By: Shripada Hegde - May 7, 2021
Discussions to this article
Dear Shripada Hegde Ji, Very useful article. The cited case laws will help the assessees indeed. Such SCNs are called 'lame' SCNs. Your voice should reach the officers of the department. If implemented, it will save Govt.'s precious man hours and assessees' time, money and energy. You have laboured hard in the interest of readers of TMI. Lame SCNs are really harassment to the noticees. Before issuance of SCNs sufficient opportunity should be given to the assessees to explain their stand. The issuance of SCN without completion of investigation is also in violation of principles of natural justice.
Sir, .Again and again Hon'ble courts and superior authorities are issuing directions in such matters . . Again and again such notices are being issued and even orders are passed. We have to again approach the court by spending money . It is a matter of issue happening for several decades.Please suggest a solution instead of bringing back the history.
Dear Gnanamuthu sir, Problems are long persisting and there is no doubt that everyone wants solutions. However it is also a hard reality that solution is not that simple and may not be coming any soon. But, till then we have no option than to deal with such issues legally.
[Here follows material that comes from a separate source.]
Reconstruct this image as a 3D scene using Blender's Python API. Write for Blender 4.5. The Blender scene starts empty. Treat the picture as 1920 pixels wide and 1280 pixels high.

That's where my article tries to be of some help.
Sh.Gnanamuthu Samidurai Ji, Until and unless action is not taken against those officers who issue lame SCNs and confirmed the demand (without any merit in order to save their skin) either by the department or by the courts, this problem will continue unabated. Even holding personal hearing becomes mere empty formality. Such type of adjudications increase avoidable workload of the Courts also. Sh. Shripada Hegde has raised his voice with the judgements of various courts. Action is to be taken by the Govt. The assessees who have suffered because of lame SCNs should come forward. The sufferer should come forward.